Thursday, May 20, 2010

Into the mind of the product inventors

There has always been a lot of debate on why Apple is a closed system and why Apple is restricting companies from riding on top of their flagship products. On the other end, you have of course Google with their open-source technologies.

I don't deny that open-source is good for the industry as a whole because it encourages innovation. You build on top of what's already been created. You do not need to start from scratch and thus, you can achieve innovative products faster than a closed patent system where you're highly dependent on the company that patented the product. That is of course provided that company is not a patent troll. To date, I still prefer Java over .Net.

I would like to give my take on why Apple chose to make their products a closed system. I really admire Steve Jobs guts because he firmly believes that the products he envisioned is what that will bring us to the next level. He builds products for a specific purpose and as a result, his products are a hit. You'll never think of playing Solitaire on an iPod Nano. Instead, you'll get the iPod Touch.

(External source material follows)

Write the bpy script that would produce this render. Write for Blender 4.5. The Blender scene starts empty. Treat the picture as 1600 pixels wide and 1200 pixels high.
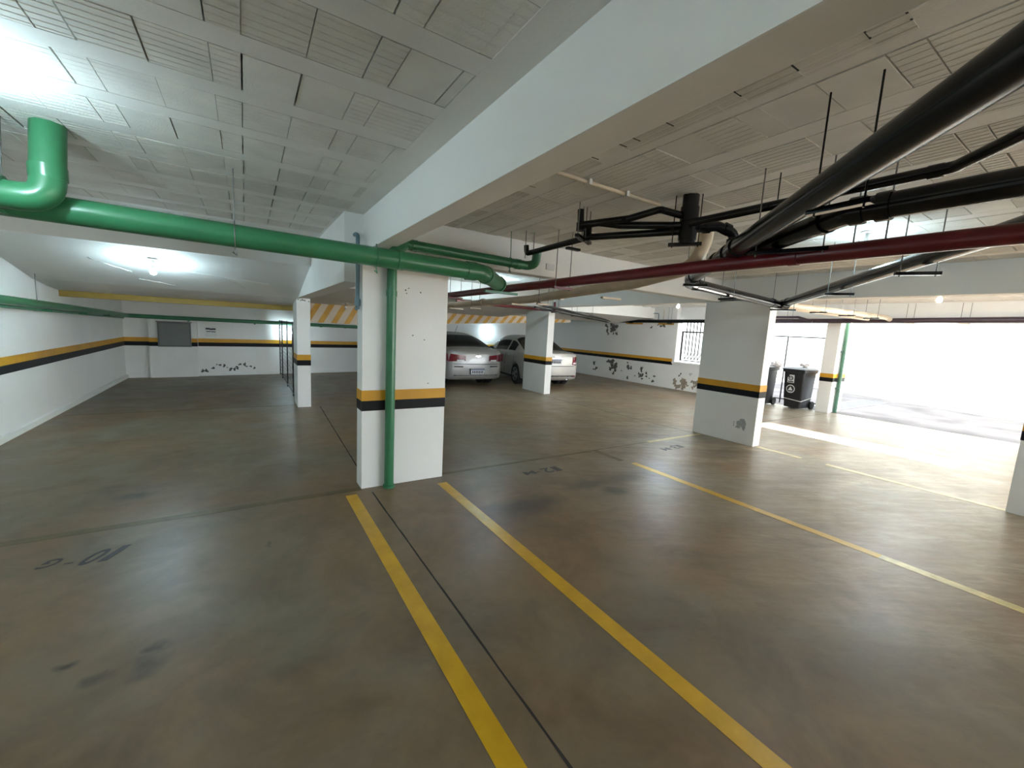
import bpy, bmesh, math, random
from mathutils import Vector, Matrix
random.seed(7)
S = bpy.context.scene
C = S.collection
PI = math.pi

# ------------------------------------------------------------------ camera
cam = bpy.data.cameras.new('camera'); co = bpy.data.objects.new('camera', cam); C.objects.link(co)
cam.sensor_width = 36.0; cam.lens = 14.486; cam.clip_start = 0.02; cam.clip_end = 300
yaw, pitch, roll = math.radians(32.965), math.radians(7.392), math.radians(3.068)
fw = Vector((math.sin(yaw)*math.cos(pitch), math.cos(yaw)*math.cos(pitch), -math.sin(pitch)))
rt0 = Vector((math.cos(yaw), -math.sin(yaw), 0)); up0 = rt0.cross(fw)
rt = rt0*math.cos(roll) + up0*math.sin(roll)
up = up0*math.cos(roll) - rt0*math.sin(roll)
M = Matrix((rt, up, -fw)).transposed().to_4x4(); M.translation = Vector((0, 0, 1.6))
co.matrix_world = M
S.camera = co

# ------------------------------------------------------------------ sky, sun, exposure
w = bpy.data.worlds.new('world'); S.world = w; w.use_nodes = True
bg = w.node_tree.nodes['Background']
bg.inputs[0].default_value = (0.80, 0.90, 1.0, 1); bg.inputs[1].default_value = 2.8
sun = bpy.data.lights.new('sun', 'SUN'); sun.energy = 42; sun.angle = 0.009; sun.color = (1, 0.94, 0.84)
so = bpy.data.objects.new('sun', sun); C.objects.link(so)
so.rotation_euler = Vector((-1, 0.06, -0.603)).to_track_quat('-Z', 'Y').to_euler()
S.view_settings.view_transform = 'Standard'; S.view_settings.look = 'None'
S.view_settings.gamma = 1.0; S.view_settings.use_curve_mapping = False
S.view_settings.exposure = 2.12
BULB = 185.0     # radiance of an ordinary lit bulb

# ------------------------------------------------------------------ materials
def nodes_of(name):
    m = bpy.data.materials.new(name); m.use_nodes = True
    nt = m.node_tree; b = nt.nodes['Principled BSDF']
    return m, nt, b
def N(nt, t, **kw):
    n = nt.nodes.new(t)
    for k, v in kw.items():
        if k.startswith('i_'): n.inputs[k[2:].replace('_', ' ')].default_value = v
        else: setattr(n, k, v)
    return n
def noise(nt, vec, scale, detail=4, rough=0.55, dist=0.0):
    n = N(nt, 'ShaderNodeTexNoise'); n.inputs['Scale'].default_value = scale
    n.inputs['Detail'].default_value = detail; n.inputs['Roughness'].default_value = rough
    n.inputs['Distortion'].default_value = dist
    nt.links.new(vec, n.inputs['Vector']); return n.outputs['Fac']
def ramp(nt, fac, a, b, ca=(0,0,0,1), cb=(1,1,1,1)):
    r = N(nt, 'ShaderNodeValToRGB'); r.color_ramp.elements[0].position = a; r.color_ramp.elements[1].position = b
    r.color_ramp.elements[0].color = ca; r.color_ramp.elements[1].color = cb
    nt.links.new(fac, r.inputs[0]); return r.outputs[0]
def mix(nt, fac, a, b, mode='MIX'):
    n = N(nt, 'ShaderNodeMix', data_type='RGBA', blend_type=mode)
    for sock, v in ((n.inputs[0], fac), (n.inputs[6], a), (n.inputs[7], b)):
        if hasattr(v, 'links') or isinstance(v, bpy.types.NodeSocket): nt.links.new(v, sock)
        else: sock.default_value = v
    return n.outputs[2]
def c4(c): return (c[0], c[1], c[2], 1)
def mat(name, col, rough=0.5, metal=0.0, var=0.12, scale=6.0, bump=0.0, bscale=60.0, emit=None, spec=0.5, coat=0.0, world=True):
    m, nt, b = nodes_of(name)
    b.inputs['Roughness'].default_value = rough; b.inputs['Metallic'].default_value = metal
    b.inputs['Specular IOR Level'].default_value = spec; b.inputs['Coat Weight'].default_value = coat
    g = N(nt, 'ShaderNodeNewGeometry').outputs['Position'] if world else N(nt, 'ShaderNodeTexCoord').outputs['Object']
    f = noise(nt, g, scale)
    lo = c4([x*(1-var) for x in col]); hi = c4([min(1, x*(1+var)) for x in col])
    nt.links.new(ramp(nt, f, 0.3, 0.7, lo, hi), b.inputs['Base Color'])
    if bump:
        bp = N(nt, 'ShaderNodeBump'); bp.inputs['Strength'].default_value = bump; bp.inputs['Distance'].default_value = 0.004
        nt.links.new(noise(nt, g, bscale, 3), bp.inputs['Height']); nt.links.new(bp.outputs[0], b.inputs['Normal'])
    if emit:
        b.inputs['Emission Color'].default_value = c4(emit[0]); b.inputs['Emission Strength'].default_value = emit[1]
    return m

M_ = {}
M_['white'] = mat('white_paint', (0.86, 0.85, 0.82), 0.75, var=0.03, scale=1.3, bump=0.25, bscale=45)
M_['ceil'] = mat('white_ceiling_paint', (0.82, 0.80, 0.76), 0.8, var=0.05, scale=2.2, bump=0.3, bscale=70)
M_['blockm'] = mat('painted_ceramic_block', (0.80, 0.78, 0.73), 0.85, var=0.09, scale=3.5, bump=0.4, bscale=120)
M_['blockd'] = mat('painted_ceramic_block_thin_coat', (0.71, 0.685, 0.635), 0.85, var=0.10, scale=4.5, bump=0.4, bscale=120)
M_['yellow'] = mat('yellow_band_paint', (0.62, 0.30, 0.009), 0.5, var=0.08, scale=4, bump=0.1)
M_['black'] = mat('black_band_paint', (0.006, 0.0055, 0.007), 0.5, var=0.2, scale=4, bump=0.1, spec=0.2)
M_['lineyellow'] = mat('yellow_floor_paint', (0.56, 0.31, 0.009), 0.33, var=0.12, scale=7, bump=0.1)
M_['linepale'] = mat('worn_yellow_floor_paint', (0.52, 0.42, 0.17), 0.35, var=0.25, scale=9, bump=0.1)
M_['linebrown'] = mat('worn_brown_floor_paint', (0.105, 0.072, 0.025), 0.42, var=0.35, scale=5, bump=0.1)
M_['crack'] = mat('dark_joint_filler', (0.018, 0.015, 0.012), 0.8, var=0.3)
M_['ink'] = mat('dark_floor_stencil_paint', (0.022, 0.022, 0.026), 0.5, var=0.3, scale=30)
M_['inkf'] = mat('faded_floor_stencil_paint', (0.055, 0.045, 0.045), 0.5, var=0.3, scale=30)
M_['green'] = mat('green_pipe_paint', (0.036, 0.180, 0.080), 0.3, var=0.12, scale=5, bump=0.06, bscale=30)
M_['greend'] = mat('weathered_green_pipe_paint', (0.055, 0.135, 0.085), 0.45, var=0.15, scale=5)
M_['greenl'] = mat('pale_green_pipe_paint', (0.20, 0.42, 0.25), 0.35, var=0.1, scale=5)
M_['bpipe'] = mat('black_pipe_paint', (0.008, 0.008, 0.009), 0.2, var=0.2, scale=5, bump=0.04, bscale=30, spec=0.35)
M_['purple'] = mat('dark_purple_pipe_paint', (0.055, 0.035, 0.05), 0.4, var=0.2, scale=5)
M_['red'] = mat('dark_red_pipe_paint', (0.135, 0.010, 0.014), 0.33, var=0.15, scale=5)
M_['cream'] = mat('cream_pipe_paint', (0.60, 0.50, 0.37), 0.45, var=0.12, scale=4)
M_['steel'] = mat('grey_hanger_steel', (0.20, 0.20, 0.19), 0.5, 0.6, var=0.2)
M_['blueg'] = mat('blue_grey_conduit_paint', (0.16, 0.26, 0.30), 0.45, var=0.15)
M_['plastic'] = mat('white_fixture_plastic', (0.7, 0.7, 0.68), 0.4, var=0.05)
M_['chrome'] = mat('chrome', (0.7, 0.7, 0.7), 0.12, 1.0, var=0.05)
M_['bulb'] = mat('lit_bulb', (0.9, 0.95, 1.0), 0.4, var=0.0, emit=((0.64, 0.89, 1.0), BULB))
M_['bulb_dim'] = mat('lit_bulb_weak', (0.9, 0.95, 1.0), 0.4, var=0.0, emit=((0.64, 0.89, 1.0), BULB*.4))
M_['bulb_mid'] = mat('lit_bulb_medium', (0.9, 0.95, 1.0), 0.4, var=0.0, emit=((0.64, 0.89, 1.0), BULB*.8))
M_['bulb_bright'] = mat('lit_bulb_strong', (0.9, 0.95, 1.0), 0.4, var=0.0, emit=((0.80, 0.94, 1.0), BULB*1.9))
M_['offbulb'] = mat('unlit_bulb_glass', (0.75, 0.75, 0.72), 0.12, var=0.02)
M_['metalgrey'] = mat('grey_enamel_panel', (0.17, 0.175, 0.165), 0.5, 0.2, var=0.06)
M_['metalgrey2'] = mat('grey_enamel_frame', (0.12, 0.125, 0.115), 0.5, 0.2, var=0.06)
M_['iron'] = mat('black_iron', (0.012, 0.012, 0.013), 0.45, 0.3, var=0.2)
M_['bin'] = mat('black_bin_plastic', (0.013, 0.013, 0.015), 0.42, var=0.2, bump=0.05)
M_['sticker'] = mat('white_sticker', (0.78, 0.78, 0.76), 0.5, var=0.03)
M_['sand'] = mat('bare_plaster', (0.33, 0.27, 0.21), 0.9, var=0.3, scale=25, bump=0.6, bscale=60)
M_['peel'] = mat('dark_peeled_plaster', (0.12, 0.115, 0.105), 0.9, var=0.4, scale=30, bump=0.6, bscale=60)
M_['smudge'] = mat('tyre_smudge', (0.40, 0.41, 0.41), 0.8, var=0.25, scale=40)
M_['outwall'] = mat('cream_outdoor_wall_paint', (0.80, 0.77, 0.66), 0.8, var=0.03, scale=0.8, bump=0.2)
M_['yard'] = mat('weathered_yard_concrete', (0.098, 0.088, 0.086), 0.9, var=0.35, scale=1.1, bump=0.2, bscale=30, spec=0.15)
M_['grate'] = mat('drain_grate_steel', (0.12, 0.12, 0.14), 0.5, 0.5, var=0.15)
M_['tan'] = mat('pale_striped_fascia_paint', (0.70, 0.60, 0.48), 0.7, var=0.06, scale=3, bump=0.2)
M_['orange'] = mat('amber_stripe_paint', (0.62, 0.34, 0.06), 0.6, var=0.12, scale=6)
M_['dullyel'] = mat('dull_yellow_edge_paint', (0.38, 0.26, 0.055), 0.6, var=0.12, scale=3)
M_['silver'] = mat('silver_car_paint', (0.42, 0.41, 0.40), 0.38, 0.5, var=0.02, coat=0.35, world=False)
M_['champ'] = mat('light_silver_car_paint', (0.52, 0.50, 0.47), 0.38, 0.45, var=0.02, coat=0.35, world=False)
M_['carglass'] = mat('dark_car_glass', (0.010, 0.012, 0.012), 0.08, var=0.05, spec=0.3, world=False)
M_['carglass2'] = mat('clear_car_glass', (0.02, 0.024, 0.024), 0.06, var=0.05, spec=0.8, world=False)
M_['carglass2'].node_tree.nodes['Principled BSDF'].inputs['Alpha'].default_value = 0.25
M_['tail'] = mat('red_tail_lamp', (0.16, 0.006, 0.016), 0.12, var=0.15, coat=1.0, world=False)
M_['tailw'] = mat('clear_reverse_lamp', (0.75, 0.72, 0.72), 0.1, var=0.05, world=False)
M_['tyre'] = mat('tyre_rubber', (0.014, 0.014, 0.014), 0.8, var=0.2, world=False)
M_['rim'] = mat('alloy_rim', (0.5, 0.5, 0.5), 0.3, 0.8, var=0.05, world=False)
M_['darkpl'] = mat('black_car_plastic', (0.018, 0.018, 0.018), 0.5, var=0.1, world=False)
M_['plate'] = mat('licence_plate', (0.62, 0.63, 0.66), 0.4, var=0.03, world=False)
M_['plateb'] = mat('licence_plate_band', (0.08, 0.11, 0.22), 0.4, var=0.03, world=False)
M_['bag'] = mat('white_plastic_bag', (0.75, 0.68, 0.66), 0.4, var=0.12, scale=30)
M_['sunblock'] = mat('sun_blocker_render', (0.6, 0.57, 0.5), 0.9, var=0.1, scale=1)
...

Why are Apple products a closed system? The reason (in my opinion) is very simple. To provide the best experience to the customer for that particular function. To achieve that experience, you'll need to maintain control over every aspect of the product so that you can always fine-tune and tweak it according to the vision that you have.

"Too many cooks spoil the broth". You'll only need one master chef to make the decision. The more people that are involved in a decision making process, the longer it drags because everyone thinks that their viewpoints are the only way forward. The worst possible scenario is that to please everyone, everyone's viewpoints are incorporated into the next generation of the product. The product will most probably lose its shine because the focus has been lost. The Android fragmentation is one good example. Can it be resolved? Personally, I don't think so. Why is Nokia unable to bring forward a product to rival the iPhone for 3 years?

Opponents will of course say that customers are always right. That's something that I personally don't believe in. The reason is also very simple. When you buy a product, you're admitting that someone is providing a service/function that you cannot provide. Therefore, how can a customer be always right when you are not even in the position to provide that service/function? One can always argue that the product doesn't address your needs. Then the question to that customer is that are you looking at the right product to resolve your problem? Most probably, you're not.

When I create a product, I will always have in mind what problem it's meant to resolve. A product always addresses specific issues. If you don't have that focus in mind, your product will not stand out. It'll be worse if you add in many people's viewpoints and ideas. That's also the main reason why some bosses setup multiple companies addressing different needs. They understand this concept of specialisation.

This closed system has its disadvantages too. You're totally reliant on the product inventor and the inventor has to ensure that the products still achieve the general vision that the company has. I admire people who dare to stand up to everyone and say that this is what you need to resolve the problem(s) that you're having and this is how you do it.

And guess what? They may be right because you're stuck with the problem and they don't seem to have any.